╭──

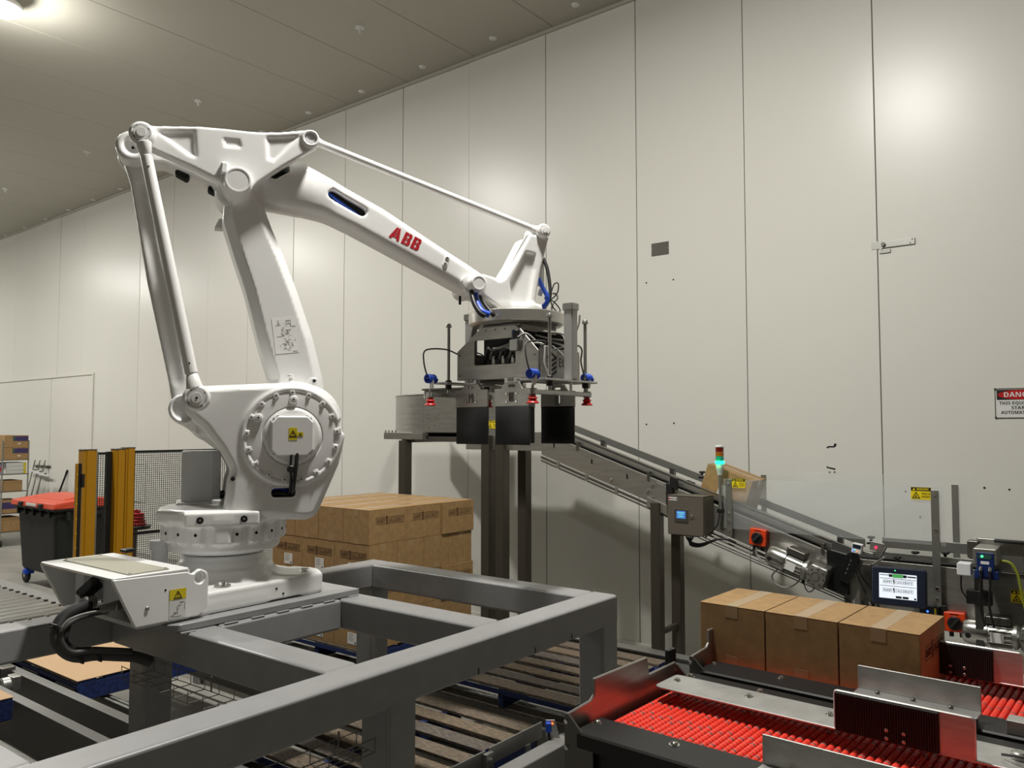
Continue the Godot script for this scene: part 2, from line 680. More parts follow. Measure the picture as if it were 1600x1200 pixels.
			o.append(ix[(best + 1) % ix.size()])
			ix.remove_at(best)
		if ix.size() == 3:
			o.append_array(PackedInt32Array([ix[0], ix[1], ix[2]]))
		return o

# A smooth solid: distances on a grid, joined by smooth minimum, meshed with surface nets.
class Cast:
	var org: Vector3
	var c: float
	var nx: int
	var ny: int
	var nz: int
	var f := PackedFloat32Array()

	func _init(lo: Vector3, hi: Vector3, cell: float) -> void:
		org = lo
		c = cell
		nx = int(ceil((hi.x - lo.x) / c)) + 1
		ny = int(ceil((hi.y - lo.y) / c)) + 1
		nz = int(ceil((hi.z - lo.z) / c)) + 1
		f.resize(nx * ny * nz)
		f.fill(0.1)

	func put(i: int, d: float, k: float, cut: bool) -> void:
		var a := f[i]
		if cut:
			var h := maxf(k - absf(a + d), 0.0)
			f[i] = maxf(a, -d) + h * h * 0.25 / k
		else:
			var h := maxf(k - absf(a - d), 0.0)
			f[i] = minf(a, d) - h * h * 0.25 / k

	func pd(p: Vector2, q: PackedVector2Array) -> float:
		var d := 1e9
		var s := 1.0
		var k := q.size()
		var j := k - 1
		for i in k:
			var e := q[j] - q[i]
			var w := p - q[i]
			var b := w - e * clampf(w.dot(e) / e.dot(e), 0.0, 1.0)
			d = minf(d, b.length_squared())
			var c1 := p.y >= q[i].y
			var c2 := p.y < q[j].y
			var c3 := e.x * w.y > e.y * w.x
			if (c1 and c2 and c3) or (not c1 and not c2 and not c3):
				s = -s
			j = i
		return s * sqrt(d)

	# an outline in the xy plane, from z0 to z1, with rounded edges
	func ext(q: PackedVector2Array, z0: float, z1: float, r := 0.01, k := 0.02, cut := false, ch := 0.0) -> void:
		var lo := q[0]
		var hi := q[0]
		for p in q:
			lo = lo.min(p)
			hi = hi.max(p)
		var g := k + c * 3.0
		var i0 := maxi(0, int((lo.x - g - org.x) / c))
		var i1 := mini(nx - 1, int((hi.x + g - org.x) / c) + 1)
		var j0 := maxi(0, int((lo.y - g - org.y) / c))
		var j1 := mini(ny - 1, int((hi.y + g - org.y) / c) + 1)
		var k0 := maxi(0, int((z0 - g - org.z) / c))
		var k1 := mini(nz - 1, int((z1 + g - org.z) / c) + 1)
		var zc := (z0 + z1) * 0.5
		var zh := (z1 - z0) * 0.5
		for i in range(i0, i1 + 1):
			for j in range(j0, j1 + 1):
				var d2 := pd(Vector2(org.x + i * c, org.y + j * c), q) + r
				if d2 > g + r:
					continue
				var e := maxf(d2, 0.0)
				for l in range(k0, k1 + 1):
					var dz := absf(org.z + l * c - zc) - zh + r
					var o := maxf(dz, 0.0)
					var w := sqrt(e * e + o * o) + minf(maxf(d2, dz), 0.0) - r
					if ch > 0.0:
						w = maxf(w, (d2 + dz - 2.0 * r + ch) * 0.7071)
					put((i * ny + j) * nz + l, w, k, cut)

	func cap(a: Vector3, b: Vector3, ra: float, rb: float, k := 0.02, cut := false) -> void:
		var g := maxf(ra, rb) + k + c * 3.0
		var lo := a.min(b) - Vector3.ONE * g
		var hi := a.max(b) + Vector3.ONE * g
		var ab := b - a
		var ll := maxf(ab.length_squared(), 1e-9)
		for i in range(maxi(0, int((lo.x - org.x) / c)), mini(nx - 1, int((hi.x - org.x) / c)) + 1):
			for j in range(maxi(0, int((lo.y - org.y) / c)), mini(ny - 1, int((hi.y - org.y) / c)) + 1):
				for l in range(maxi(0, int((lo.z - org.z) / c)), mini(nz - 1, int((hi.z - org.z) / c)) + 1):
					var p := org + Vector3(i, j, l) * c - a
					var h := clampf(p.dot(ab) / ll, 0.0, 1.0)
					put((i * ny + j) * nz + l, (p - ab * h).length() - lerpf(ra, rb, h), k, cut)

	# a drum between a and b with rounded rims
	func drum(a: Vector3, b: Vector3, ra: float, r := 0.01, k := 0.02, cut := false) -> void:
		var g := ra + k + c * 3.0
		var lo := a.min(b) - Vector3.ONE * g
		var hi := a.max(b) + Vector3.ONE * g
		var ax := (b - a).normalized()
		var hl := (b - a).length() * 0.5
		var mid := (a + b) * 0.5
		for i in range(maxi(0, int((lo.x - org.x) / c)), mini(nx - 1, int((hi.x - org.x) / c)) + 1):
			for j in range(maxi(0, int((lo.y - org.y) / c)), mini(ny - 1, int((hi.y - org.y) / c)) + 1):
				for l in range(maxi(0, int((lo.z - org.z) / c)), mini(nz - 1, int((hi.z - org.z) / c)) + 1):
					var p := org + Vector3(i, j, l) * c - mid
					var t := p.dot(ax)
					var dr := (p - ax * t).length() - ra + r
					var dt := absf(t) - hl + r
					var o := Vector2(maxf(dr, 0), maxf(dt, 0)).length() + minf(maxf(dr, dt), 0.0) - r
					if o < k + c * 3.0:
						put((i * ny + j) * nz + l, o, k, cut)

	func block(xf: Transform3D, half: Vector3, r := 0.01, k := 0.02, cut := false) -> void:
		var inv := xf.affine_inverse()
		var ext3 := Vector3.ZERO
		for s in 3:
			ext3 += xf.basis[s].abs() * half[s]
		ext3 += Vector3.ONE * (k + c * 3.0)
		var lo := xf.origin - ext3
		var hi := xf.origin + ext3
		for i in range(maxi(0, int((lo.x - org.x) / c)), mini(nx - 1, int((hi.x - org.x) / c)) + 1):
			for j in range(maxi(0, int((lo.y - org.y) / c)), mini(ny - 1, int((hi.y - org.y) / c)) + 1):
				for l in range(maxi(0, int((lo.z - org.z) / c)), mini(nz - 1, int((hi.z - org.z) / c)) + 1):
					var p := (inv * (org + Vector3(i, j, l) * c)).abs() - half + Vector3.ONE * r
					var d := p.max(Vector3.ZERO).length() + minf(maxf(p.x, maxf(p.y, p.z)), 0.0) - r
					put((i * ny + j) * nz + l, d, k, cut)

	func mesh() -> ArrayMesh:
		var id := PackedInt32Array()
		id.resize(nx * ny * nz)
		id.fill(-1)
		var v := PackedVector3Array()
		var n := PackedVector3Array()
		var ix := PackedInt32Array()
		var sy := nz
		var sx := ny * nz
		var off := [0, 1, sy, sy + 1, sx, sx + 1, sx + sy, sx + sy + 1]
		for i in nx - 1:
			for j in ny - 1:
				var base := i * sx + j * sy
				for l in nz - 1:
					var q := base + l
					var a0 := f[q]
					var a1 := f[q + 1]
					var a2 := f[q + sy]
					var a3 := f[q + sy + 1]
					var a4 := f[q + sx]
					var a5 := f[q + sx + 1]
					var a6 := f[q + sx + sy]
					var a7 := f[q + sx + sy + 1]
					var neg := int(a0 < 0) + int(a1 < 0) + int(a2 < 0) + int(a3 < 0) + int(a4 < 0) + int(a5 < 0) + int(a6 < 0) + int(a7 < 0)
					if neg == 0 or neg == 8:
						continue
					var w := [a0, a1, a2, a3, a4, a5, a6, a7]
					var sum := Vector3.ZERO
					var cnt := 0
					for e in [[0, 1], [2, 3], [4, 5], [6, 7], [0, 2], [1, 3], [4, 6], [5, 7], [0, 4], [1, 5], [2, 6], [3, 7]]:
						var p: float = w[e[0]]
						var r: float = w[e[1]]
						if (p < 0) != (r < 0):
							var t := p / (p - r)
							var pa := Vector3(e[0] >> 2, (e[0] >> 1) & 1, e[0] & 1)
							var pb := Vector3(e[1] >> 2, (e[1] >> 1) & 1, e[1] & 1)
							sum += pa.lerp(pb, t)
							cnt += 1
					sum /= cnt
					id[q] = v.size()
					v.append(org + (Vector3(i, j, l) + sum) * c)
					var g := Vector3((a4 + a5 + a6 + a7) - (a0 + a1 + a2 + a3), (a2 + a3 + a6 + a7) - (a0 + a1 + a4 + a5), (a1 + a3 + a5 + a7) - (a0 + a2 + a4 + a6))
					n.append(g.normalized())
		for i in range(1, nx - 1):
			for j in range(1, ny - 1):
				for l in range(1, nz - 1):
					var q := i * sx + j * sy + l
					var a := f[q] < 0
					if a != (f[q + sx] < 0):
						quad(ix, id[q], id[q - sy], id[q - sy - 1], id[q - 1], a)
					if a != (f[q + sy] < 0):
						quad(ix, id[q], id[q - 1], id[q - sx - 1], id[q - sx], a)
					if a != (f[q + 1] < 0):
						quad(ix, id[q], id[q - sx], id[q - sx - sy], id[q - sy], a)
		var o := []
		o.resize(Mesh.ARRAY_MAX)
		o[Mesh.ARRAY_VERTEX] = v
		o[Mesh.ARRAY_NORMAL] = n
		o[Mesh.ARRAY_INDEX] = ix
		var r := ArrayMesh.new()
		r.add_surface_from_arrays(Mesh.PRIMITIVE_TRIANGLES, o)
		return r

	func quad(ix: PackedInt32Array, a: int, b: int, d: int, e: int, way: bool) -> void:
		if a < 0 or b < 0 or d < 0 or e < 0:
			return
		if not way:
			for t in [a, b, d, a, d, e]:
				ix.append(t)
		else:
			for t in [a, d, b, a, e, d]:
				ix.append(t)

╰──

REQUEST: In the data above, please extract the lines from the first one through the line with "f[i] = minf(a, d) - h * h * 0.25 / k", exactly, and keep pictures out.

CORRECT ANSWER:
Continue the Godot script for this scene: part 2, from line 680. More parts follow. Measure the picture as if it were 1600x1200 pixels.
			o.append(ix[(best + 1) % ix.size()])
			ix.remove_at(best)
		if ix.size() == 3:
			o.append_array(PackedInt32Array([ix[0], ix[1], ix[2]]))
		return o

# A smooth solid: distances on a grid, joined by smooth minimum, meshed with surface nets.
class Cast:
	var org: Vector3
	var c: float
	var nx: int
	var ny: int
	var nz: int
	var f := PackedFloat32Array()

	func _init(lo: Vector3, hi: Vector3, cell: float) -> void:
		org = lo
		c = cell
		nx = int(ceil((hi.x - lo.x) / c)) + 1
		ny = int(ceil((hi.y - lo.y) / c)) + 1
		nz = int(ceil((hi.z - lo.z) / c)) + 1
		f.resize(nx * ny * nz)
		f.fill(0.1)

	func put(i: int, d: float, k: float, cut: bool) -> void:
		var a := f[i]
		if cut:
			var h := maxf(k - absf(a + d), 0.0)
			f[i] = maxf(a, -d) + h * h * 0.25 / k
		else:
			var h := maxf(k - absf(a - d), 0.0)
			f[i] = minf(a, d) - h * h * 0.25 / k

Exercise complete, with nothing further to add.